Tenezzül eder de aşk şehitlerinin mezarlarını ziyâret edersen, toprak içinde bir tek ölü bile kalmaz, hepsi dirilir. 

Senin kenarı olmayan, kıyısı bulunmayan varlığının kucağına ulaşma ümidi ile can her an senin ayağının bastığı toprağı öper durur.”

HAZRETİ MEVLÂNA’NIN ALLAH’A DAVETİ – 1

Âriflerin Menkîbeleri’nde nakledilir ki:

“Bir gün üç kişi, Mevlâna Hazretleri’ne, ‘Yolunuz nedir?’ diye sordular.

O da, ‘De ki bu benim yolumdur.

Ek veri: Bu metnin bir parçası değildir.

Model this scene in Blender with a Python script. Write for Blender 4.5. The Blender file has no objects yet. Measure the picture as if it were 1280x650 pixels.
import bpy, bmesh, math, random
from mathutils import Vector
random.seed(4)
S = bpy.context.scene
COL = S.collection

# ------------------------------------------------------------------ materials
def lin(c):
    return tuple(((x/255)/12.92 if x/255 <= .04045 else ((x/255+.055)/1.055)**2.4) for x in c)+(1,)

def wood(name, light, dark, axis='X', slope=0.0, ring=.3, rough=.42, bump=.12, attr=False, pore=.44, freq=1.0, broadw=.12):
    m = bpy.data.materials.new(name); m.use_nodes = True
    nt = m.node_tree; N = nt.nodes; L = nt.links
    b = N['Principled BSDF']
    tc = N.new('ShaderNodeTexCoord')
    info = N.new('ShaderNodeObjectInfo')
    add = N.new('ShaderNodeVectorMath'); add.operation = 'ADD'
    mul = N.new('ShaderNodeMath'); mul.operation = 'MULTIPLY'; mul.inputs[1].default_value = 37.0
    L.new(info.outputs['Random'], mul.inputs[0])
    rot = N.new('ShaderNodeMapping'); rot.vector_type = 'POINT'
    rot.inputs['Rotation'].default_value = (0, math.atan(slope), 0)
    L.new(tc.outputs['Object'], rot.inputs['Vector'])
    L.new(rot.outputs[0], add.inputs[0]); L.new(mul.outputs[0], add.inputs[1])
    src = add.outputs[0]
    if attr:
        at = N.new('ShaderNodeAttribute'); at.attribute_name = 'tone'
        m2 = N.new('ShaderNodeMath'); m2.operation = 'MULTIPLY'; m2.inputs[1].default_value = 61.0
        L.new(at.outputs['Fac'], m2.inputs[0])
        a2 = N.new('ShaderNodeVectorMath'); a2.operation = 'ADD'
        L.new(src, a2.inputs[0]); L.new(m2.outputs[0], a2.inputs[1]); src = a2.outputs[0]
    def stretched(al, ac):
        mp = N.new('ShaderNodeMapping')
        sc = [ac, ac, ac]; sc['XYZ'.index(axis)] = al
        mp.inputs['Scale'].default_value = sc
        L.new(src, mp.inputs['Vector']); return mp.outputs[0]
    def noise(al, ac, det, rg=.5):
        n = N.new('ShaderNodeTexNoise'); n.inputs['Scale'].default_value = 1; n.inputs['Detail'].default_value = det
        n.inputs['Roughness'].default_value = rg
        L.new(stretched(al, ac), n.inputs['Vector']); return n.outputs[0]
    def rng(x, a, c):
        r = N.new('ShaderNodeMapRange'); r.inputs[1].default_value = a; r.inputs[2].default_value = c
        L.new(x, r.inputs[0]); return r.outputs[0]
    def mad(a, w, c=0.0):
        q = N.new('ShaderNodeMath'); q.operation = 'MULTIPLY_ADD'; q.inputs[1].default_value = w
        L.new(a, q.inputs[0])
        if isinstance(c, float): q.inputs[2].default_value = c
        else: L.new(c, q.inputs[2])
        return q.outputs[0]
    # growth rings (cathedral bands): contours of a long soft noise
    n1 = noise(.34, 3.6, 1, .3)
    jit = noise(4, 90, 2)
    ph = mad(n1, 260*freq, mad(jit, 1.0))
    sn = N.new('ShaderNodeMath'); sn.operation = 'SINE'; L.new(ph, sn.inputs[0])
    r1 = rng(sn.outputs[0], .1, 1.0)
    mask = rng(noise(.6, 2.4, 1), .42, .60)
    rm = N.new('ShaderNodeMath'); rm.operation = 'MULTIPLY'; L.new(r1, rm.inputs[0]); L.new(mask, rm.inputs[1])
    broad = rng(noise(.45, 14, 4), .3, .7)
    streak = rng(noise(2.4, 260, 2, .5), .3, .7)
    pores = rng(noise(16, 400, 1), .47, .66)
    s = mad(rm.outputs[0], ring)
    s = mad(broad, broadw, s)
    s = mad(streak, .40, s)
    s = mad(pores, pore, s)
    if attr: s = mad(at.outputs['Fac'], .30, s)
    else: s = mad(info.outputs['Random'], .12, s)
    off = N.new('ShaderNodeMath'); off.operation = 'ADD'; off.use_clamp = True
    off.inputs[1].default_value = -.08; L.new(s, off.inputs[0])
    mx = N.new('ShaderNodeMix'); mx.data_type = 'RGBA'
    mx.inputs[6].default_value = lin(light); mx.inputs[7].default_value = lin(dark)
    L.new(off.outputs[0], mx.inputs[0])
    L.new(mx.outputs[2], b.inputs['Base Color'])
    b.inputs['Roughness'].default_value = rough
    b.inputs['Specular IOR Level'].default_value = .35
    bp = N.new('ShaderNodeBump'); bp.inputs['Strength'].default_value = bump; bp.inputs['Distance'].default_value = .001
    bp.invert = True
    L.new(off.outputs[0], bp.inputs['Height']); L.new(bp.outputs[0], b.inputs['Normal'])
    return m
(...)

Ben ve bana uyanları basîret üzere yâni açık bir bilgi ve kesin bir delille Allah’a davet ederiz’ diyerek bir âyetle yanıt verdi. Bu söz üzerine o üç kişi Mevlâna’ya mürid oldular.”

İnsanları Allah’a davet eden Hazreti Mevlâna, bu yolda her türlü bilgiyi açık bir şekilde bizlere sunar.

Hazreti Mevlâna, Allah’ı şöyle izâh eder:

“Bütün peygamberler ve velîler, Allah’ın hakîkati hakkında hiçbir şey söylemediler ve bir şeye de karar vermediler. Ben, Muhammed’in canının nuru sırrına dayanarak ve güvenerek diyorum ki, Allah tamamiyle zevktir ve her kim tatmazsa anlamaz.

İşte ben, o zevkim ve o zevke tamamiyle gömülmüşüm. Halkın zevki bu zevkin yansımalarıdır. Çünkü iman tamamiyle zevk ve şevktir.”

Hazreti Mevlâna, müridlerinden bu anı yakalamalarını ve canlarında o zevki bulmalarını ister:

“Ben aşıkların nazârında bakılan bir cisim değilim. Belki ben sözümüz ve ismimizi işitince müritte hâsıl olan o zevk ve hoşluğum. O anı bulduğun ve o zevki canında duyduğun zaman bunu ganîmet bil ve şükürler et. Çünkü ben o zevkim.”

Hazreti Mevlâna, bizlerden sadece gönül ister ve şöyle buyurur:

“Allah, ‘Biz gönüle bakarız, su ve topraktan ibâret olan surete değil’ diyor.

Sen dersin ki bizim gönlümüz var. Öyle ama gönül arşın yücesindedir, aşağılarda değil!”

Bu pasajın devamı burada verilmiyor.